The rich staying in houses with an annual value of about S$80,000 will see a tax increase of "slightly less than S$100" a year, while taxes for non-owner-occupied residential properties remain at 10 per cent so that there should be no impact on those who buy for investment. Guess the rich ones must be giving great sigh of relief.

A more nuanced, fairer property tax
Source: Channelnewsasia.com

From next year, if the flat or private property you live in and own has an annual value of S$65,000, you will pay up to S$240 less in property taxes.

The new progressive property tax system, announced on Monday to the surprise of many, will see owner-occupiers exempted from tax on the first S$6,000 of the annual value - that is, the estimated rent - of their homes.
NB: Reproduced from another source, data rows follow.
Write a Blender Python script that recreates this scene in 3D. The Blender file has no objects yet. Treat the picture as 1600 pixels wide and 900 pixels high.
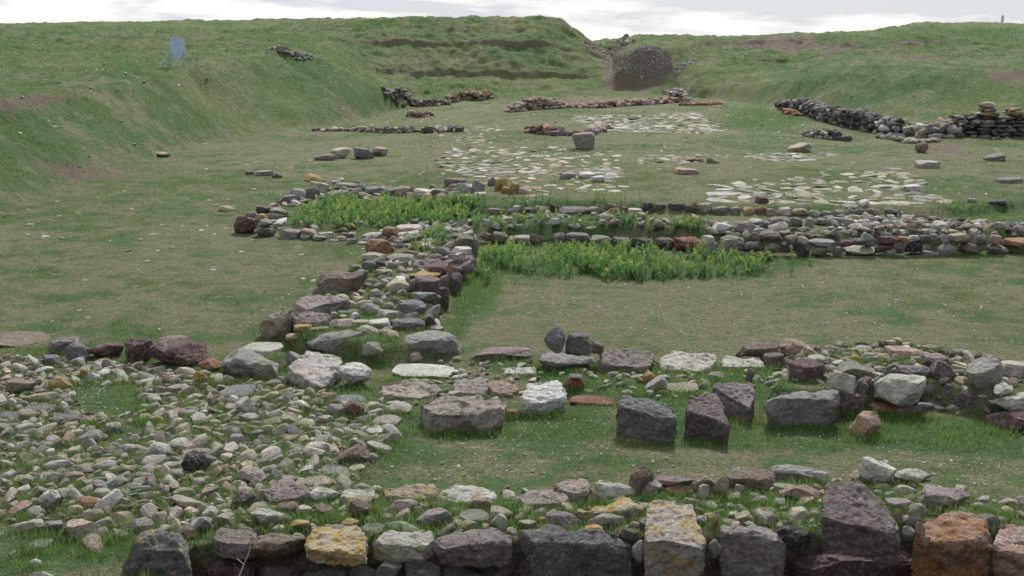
import bpy, bmesh, math, random
import numpy as np
from mathutils import Vector, Matrix, noise as mnoise

# ------------------------------------------------------------------ camera, sky, sun, exposure
SC = bpy.context.scene
COL = SC.collection
H = 4.0                                  # eye height above the trench floor
F = 800 / math.tan(math.radians(25))     # focal length in photo pixels
PITCH = math.atan((450 - 70) / F)        # horizon would fall on row 70
CP, SP = math.cos(PITCH), math.sin(PITCH)
cd = bpy.data.cameras.new('camera'); cam = bpy.data.objects.new('camera', cd); COL.objects.link(cam)
cam.location = (0, 0, H); cam.rotation_euler = (math.pi / 2 - PITCH, 0, 0)
cd.sensor_width = 36; cd.lens = 18 / math.tan(math.radians(25)); cd.clip_start = 0.1; cd.clip_end = 9000
SC.camera = cam
SC.view_settings.view_transform = 'Standard'; SC.view_settings.look = 'None'
SC.view_settings.gamma = 1; SC.view_settings.exposure = 1.30
SUN_EL, SUN_AZ = 41, 12                 # degrees; azimuth from straight ahead, negative = left
w = bpy.data.worlds.new('World'); SC.world = w; w.use_nodes = True
nt = w.node_tree; nt.nodes.clear()
def N(t, kind, **kw):
    n = t.nodes.new(kind)
    for k, v in kw.items():
        if k in n.inputs: n.inputs[k].default_value = v
        else: setattr(n, k, v)
    return n
out = N(nt, 'ShaderNodeOutputWorld')
sky = N(nt, 'ShaderNodeTexSky', sky_type='NISHITA', sun_disc=False,
        sun_elevation=math.radians(SUN_EL), sun_rotation=math.radians(SUN_AZ))
b1 = N(nt, 'ShaderNodeBackground', Strength=0.06); nt.links.new(sky.outputs[0], b1.inputs[0])
tc = N(nt, 'ShaderNodeTexCoord')
mp = N(nt, 'ShaderNodeMapping'); mp.inputs['Scale'].default_value = (1, 1, 6.5); mp.inputs['Location'].default_value = (0.35, 0.2, 0.1)
nt.links.new(tc.outputs['Generated'], mp.inputs[0])
n1 = N(nt, 'ShaderNodeTexNoise', Scale=8.5, Detail=9, Roughness=0.55, Distortion=0.2); nt.links.new(mp.outputs[0], n1.inputs['Vector'])
# bluer, darker cloud undersides higher up and to the right
sx = N(nt, 'ShaderNodeSeparateXYZ'); nt.links.new(tc.outputs['Generated'], sx.inputs[0])
m1 = N(nt, 'ShaderNodeMath', operation='MULTIPLY'); m1.inputs[1].default_value = 0.20; nt.links.new(sx.outputs[0], m1.inputs[0])
m2 = N(nt, 'ShaderNodeMath', operation='ADD'); nt.links.new(n1.outputs[0], m2.inputs[0]); nt.links.new(m1.outputs[0], m2.inputs[1])
mr = N(nt, 'ShaderNodeMapRange'); nt.links.new(sx.outputs[2], mr.inputs[0])
for i_, q_ in zip((1, 2, 3, 4), (0.0, 0.045, -0.06, 0.12)): mr.inputs[i_].default_value = q_
m3 = N(nt, 'ShaderNodeMath', operation='ADD'); nt.links.new(mr.outputs[0], m3.inputs[0]); nt.links.new(m2.outputs[0], m3.inputs[1])
cr = N(nt, 'ShaderNodeValToRGB'); nt.links.new(m3.outputs[0], cr.inputs[0])
e = cr.color_ramp.elements
e[0].position = 0.43; e[0].color = (1.0, 1.0, 1.0, 1)
e[1].position = 0.64; e[1].color = (0.54, 0.60, 0.70, 1)
x = cr.color_ramp.elements.new(0.52); x.color = (0.86, 0.88, 0.92, 1)
b2 = N(nt, 'ShaderNodeBackground'); nt.links.new(cr.outputs[0], b2.inputs[0])
# an overcast dome is brightest overhead
mz = N(nt, 'ShaderNodeMapRange'); nt.links.new(sx.outputs[2], mz.inputs[0]); nt.links.new(mz.outputs[0], b2.inputs[1])
for i_, q_ in zip((1, 2, 3, 4), (0.08, 0.9, 0.44, 0.56)): mz.inputs[i_].default_value = q_
mx = N(nt, 'ShaderNodeMixShader', Fac=0.88)
nt.links.new(b1.outputs[0], mx.inputs[1]); nt.links.new(b2.outputs[0], mx.inputs[2]); nt.links.new(mx.outputs[0], out.inputs[0])
sd = bpy.data.lights.new('sun', 'SUN'); sd.energy = 2.6; sd.angle = math.radians(8); sd.color = (1, 0.97, 0.92)
so = bpy.data.objects.new('sun', sd); COL.objects.link(so)
el, az = math.radians(SUN_EL), math.radians(SUN_AZ)
sdir = Vector((math.sin(az) * math.cos(el), math.cos(az) * math.cos(el), math.sin(el)))
so.rotation_euler = sdir.to_track_quat('Z', 'Y').to_euler(); so.location = (0, 0, 30)

# ------------------------------------------------------------------ numeric helpers
rng = np.random.default_rng(7); rnd = random.Random(11)
def ray(px, py):
    """direction of the ray through photo point (px, py), scaled to forward distance 1"""
    px = np.asarray(px, float); py = np.asarray(py, float)
    u = (px - 800) / F; v = (450 - py) / F
    fy = CP + v * SP; fz = -SP + v * CP
    return u / fy, fz / fy
def at_z(px, py, z=0.0):
    a, b = ray(px, py); Y = (z - H) / b
    return np.stack([a * Y, Y], -1)
def at_Y(px, py, Y):
    a, b = ray(px, py); return np.array([a * Y, Y, H + b * Y])
def vnoise(x, y, seed=0):
    """smooth 2-D value noise, -1..1"""
    xi = np.floor(x).astype(np.int64); yi = np.floor(y).astype(np.int64); fx = x - xi; fy = y - yi
    fx = fx * fx * (3 - 2 * fx); fy = fy * fy * (3 - 2 * fy)
    def hsh(a, b):
        n = (a * 374761393 + b * 668265263 + seed * 362437) & 0x7fffffff
        n = ((n ^ (n >> 13)) * 1274126177) & 0x7fffffff
        return ((n ^ (n >> 16)) & 0xffff) / 32767.5 - 1
    return (hsh(xi, yi) * (1 - fx) + hsh(xi + 1, yi) * fx) * (1 - fy) + (hsh(xi, yi + 1) * (1 - fx) + hsh(xi + 1, yi + 1) * fx) * fy
def fbm(x, y, o=4, seed=0):
    s = 0; a = 1; t = 0
    for i in range(o):
        s = s + a * vnoise(x * 2 ** i, y * 2 ** i, seed + i); t += a; a *= 0.55
    return s / t
def sdist(x, y, poly):
    """signed distance to a polygon, positive inside"""
    x = np.asarray(x, float); y = np.asarray(y, float)
    d = np.full(x.shape, 1e9); ins = np.zeros(x.shape, bool); n = len(poly)
    for i in range(n):
        ax, ay = poly[i]; bx, by = poly[(i + 1) % n]
        ex, ey = bx - ax, by - ay; L = ex * ex + ey * ey + 1e-12
        t = np.clip(((x - ax) * ex + (y - ay) * ey) / L, 0, 1)
        d = np.minimum(d, (x - ax - t * ex) ** 2 + (y - ay - t * ey) ** 2)
        if abs(ey) > 1e-12:
            c = ((ay > y) != (by > y)) & (x < ex * (y - ay) / ey + ax)
            ins ^= c
    d = np.sqrt(d)
    return np.where(ins, d, -d)
def sstep(v, a, b):
    t = np.clip((v - a) / (b - a), 0, 1); return t * t * (3 - 2 * t)
def pts(s): return [tuple(float(v) for v in p.split(',')) for p in s.split()]
def flat_poly(s, z=0.0):
    p = pts(s); return [tuple(q) for q in at_z([a for a, b in p], [b for a, b in p], z)]

# ------------------------------------------------------------------ the lie of the land
# columns of the surrounding banks: photo column -> (row of the foot) and (row, distance) of six breaks behind it
BANK = {
 -700: (560, (300, 17), (200, 22), (140, 34), (95, 55), (55, 90), (56, 130)),
 -300: (420, (190, 25), (160, 34), (120, 48), (85, 68), (48, 96), (49, 130)),
 0:    (338, (160, 34), (132, 46), (104, 60), (72, 78), (40, 100), (41, 130)),
 130:  (285, (147, 40), (124, 50), (100, 62), (68, 80), (37, 100), (38, 130)),
 250:  (248, (122, 46), (108, 54), (92, 66), (62, 84), (35, 103), (36, 130)),
 400:  (210, (102, 58), (90, 63), (80, 71), (55, 88), (33, 106), (34, 130)),
 450:  (204, (84, 64), (78, 68), (70, 76), (50, 90), (32, 106), (33, 130)),
 520:  (196, (92, 65), (88, 69), (84, 77), (58, 88), (31, 98), (32, 130)),
 565:  (188, (112, 66), (112, 71), (106, 79), (66, 87), (31, 94), (32, 130)),
 600:  (180, (133, 67), (134, 73), (114, 81), (69, 87), (31, 93), (32, 130)),
 650:  (166, (156, 70), (149, 77), (117, 83), (70, 87), (30, 92), (31, 130)),
 840:  (156, (150, 75), (143, 79), (120, 83), (72, 87), (28, 92), (29, 130)),
 866:  (155, (149, 75), (142, 79), (120, 83), (74, 87), (33, 92), (34, 130)),
 910:  (153, (149, 75), (142, 79), (121, 83), (84, 87), (68, 91), (66, 104)),
 943:  (152, (148, 76), (142, 79), (120, 82), (101, 86), (90, 90), (64, 104)),
 965:  (151, (147, 77), (140, 79), (112, 80), (88, 82), (72, 88), (60, 104)),
 990:  (151, (147, 77), (138, 78.6), (108, 79.6), (78, 81), (57, 88), (58, 130)),
 1045: (151, (146, 76), (128, 78), (104, 79.6), (80, 81.4), (57, 92), (58, 130)),
 1080: (153, (140, 74), (114, 78), (98, 82), (74, 88), (58, 97), (59, 130)),
 1140: (160, (132, 71), (108, 77), (96, 82), (70, 90), (58, 99), (59, 130)),
 1220: (168, (130, 66), (107, 73), (96, 80), (68, 90), (54, 100), (55, 130)),
 1290: (178, (112, 62), (88, 68), (85, 76), (76, 84), (52, 100), (53, 130)),
 1350: (184, (112, 60), (90, 66), (86, 75), (74, 84), (48, 100), (49, 130)),
 1400: (188, (112, 59), (94, 65), (87, 74), (70, 84), (38, 98), (39, 130)),
 1500: (192, (112, 58), (96, 64), (89, 73), (70, 84), (37, 98), (38, 130)),
 1600: (198, (112, 56), (100, 62), (92, 71), (72, 84), (40, 98), (41, 130)),
 1900: (225, (130, 46), (108, 55), (96, 68), (74, 84), (44, 98), (45, 130)),
 2400: (300, (190, 30), (140, 42), (105, 58), (80, 78), (50, 96), (51, 130)),
}
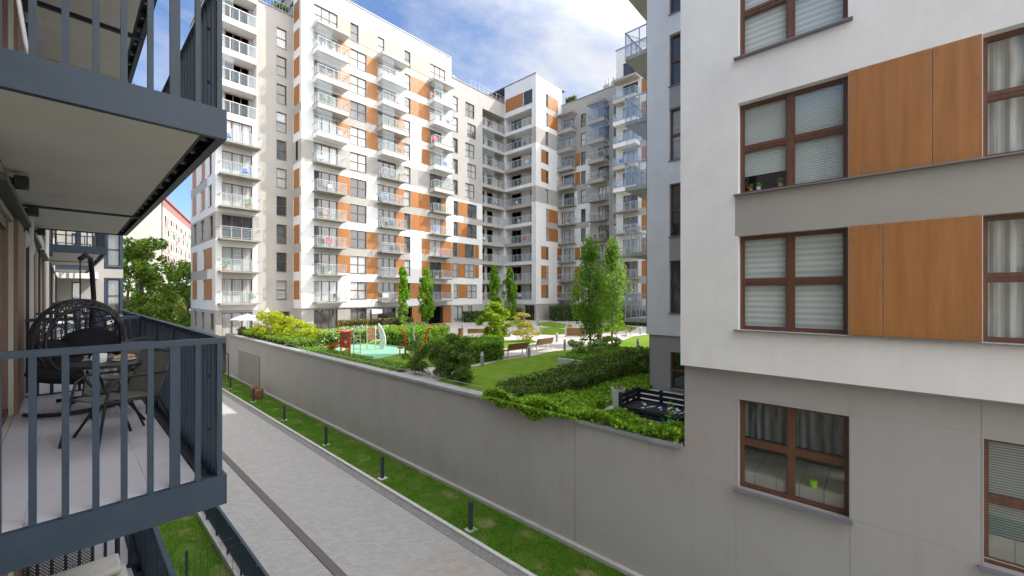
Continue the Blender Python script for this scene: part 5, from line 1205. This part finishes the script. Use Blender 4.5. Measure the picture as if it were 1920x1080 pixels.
yb_ = Vector((*PG(1080, 480), ZC+.06)); m = MB(); tp = cen+dx*.35+Vector((0, 0, -.55)); v_ = tp-yb_; m.obox((tp+yb_)/2, v_/2, dx*.28, Vector((0, 0, .03))); m.build('chute', 'orange_paint', T_)
m = MB(); e = pb+dx*.1
for q in (0, .45): m.bar(e+ny*q, e+ny*q+Vector((0, 0, 2.0)), .04)
for i in range(7): m.bar(e+Vector((0, 0, .25+i*.27)), e+ny*.45+Vector((0, 0, .25+i*.27)), .03)
m.build('ladder', 'light_metal', T_)
T_ = thing('striped_board', 'coral striped play panel on white legs', 'play equipment', (*PG(1310, 430), ZC))
pa, pb = Vector((*PG(1272, 432), ZC)), Vector((*PG(1345, 432), ZC)); dd = pb-pa; m = MB()
for q in (pa, pb): m.bar(q, q+Vector((0, 0, 1.7)), .05)
m.build('leg', 'frame_white', T_); m = MB()
for i in range(6): m.obox(pa+dd*(.08+i*.17)+Vector((0, 0, 1.15)), dd*.055, (0, .015, 0), (0, 0, .42))
m.obox(pa+dd*.5+Vector((0, 0, .78)), dd*.5, (0, .02, 0), (0, 0, .06)); m.obox(pa+dd*.5+Vector((0, 0, 1.5)), dd*.5, (0, .02, 0), (0, 0, .05)); m.build('panel', 'coral', T_)
T_ = thing('climbing_sail', 'white curved climbing wall shaped like a fin, in the playground', 'play equipment', (*PG(1390, 430), ZC))
m = MB(); b0_ = Vector((*PG(1392, 430), ZC)); dr = Vector((.66, -.75, 0)); L1 = [(-.15, 1.78*1.05), (-.05, 1.75), (.12, 1.4), (.24, .9), (.26, .45), (.16, 0), (-.08, 0), (-.05, .5), (-.06, 1.0), (-.12, 1.5)]
nr_ = Vector((.75, .66, 0))*.06
f1 = [b0_+dr*a*1.3+Vector((0, 0, h_))-nr_ for a, h_ in L1]; f2 = [q+nr_*2 for q in f1]; m.face(f1); m.face(f2[::-1])
for i in range(len(f1)): j = (i+1) % len(f1); m.face([f1[i], f2[i], f2[j], f1[j]])
m.build('wall', 'planter_white', T_); m = MB()
for i in range(8): q = b0_+dr*(.1+.12*math.sin(i*2))+Vector((0, 0, .3+i*.17))-nr_; m.sphere(q, .05, .05, .04, 8, 5)
m.build('climbing_hold', 'grey_render', T_)
for (x_, y_, c_, lab, hook) in ((1600, 482, 'red_paint', 'red bent pole with seat, left of the green posts', -1), (1775, 462, 'red_paint', 'red hooked pole at the right end of the playground', 1)):
    q = Vector((*PG(x_, y_), ZC)); T_ = thing('play_pole', lab, 'play equipment', q); m = MB()
    h_ = 1.45; dr = Vector((.67, -.74, 0))*hook
    m.path([q, q+Vector((0, 0, h_*.7)), q+Vector((0, 0, h_))+dr*.05, q+Vector((0, 0, h_+.22))+dr*.22, q+Vector((0, 0, h_+.25))+dr*.45], .06, 8); m.build('pole', c_, T_, smooth=True)
    m = MB(); m.obox(q+Vector((0, 0, .55))-dr*.35*hook, (.16, -.1, 0), (.1, .16, 0), (0, 0, .03)); m.bar(q+Vector((0, 0, .5)), q+Vector((0, 0, .5))-dr*.35*hook, .05); m.bar(q-dr*.35*hook, q-dr*.35*hook+Vector((0, 0, .55)), .05); m.build('seat', c_, T_)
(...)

The trade-off? The S$25-to-S$150 in GST rebates, which owners of properties with lower annual values have been enjoying since 1994, will be scrapped.

The more nuanced tax system for owner-occupied residential properties will benefit all Singaporeans except the ultra-rich - those living in properties with over S$77,000 annual value. They comprise only 0.4 per cent of all owner-occupied homes in Singapore, and only 3 per cent of private owner-occupied homes here, said Finance Minister Tharman Shanmugaratnam, who also noted that the change would cost the Government S$230 million initially.

With such minor increase in levies, guess the China women will still be here to steal the kopitiam jobs from aunties and the IRs can continue to employ foreign workers...

Foreign worker levies to go up from July
Source: Channelnewsasia.com

For a start, levy rates will go up between $10 to $30 for most Work Permit holders on July 1 this year. Adjustments will be made in 2011 and 2012.

In the next three years, companies can expect a gradual total increase of about $100 on average per worker in manufacturing and services.

The construction industry will see a larger increase, according to the minister.

Changes will also be made for S Pass workers, with two levy tiers instead of one. The rates for the first and second tiers will be $100 and $120 in July this year - going up from a single rate of $50 currently.

Further adjustments will be made till rates reach $150 and $250 by July 2012.

This is so that tourists can buy more and cheaper liquor to drink themselves drunk when they lose all they money at the Integrated Resorts, instead of robbing other tourists at the airport...

Wine and beer lovers can drink to this
Source: Channelnewsasia.com

In his Budget statement on Monday, Finance Minister Tharman Shanmugaratnam said travellers will be able to buy an additional litre of duty-free wine or beer in place of one litre of duty-free spirits. This means that those who prefer wine or beer will be able to enjoy a duty-free allowance of two litres of wine and one litre of beer, or two litres of beer and one litre of wine.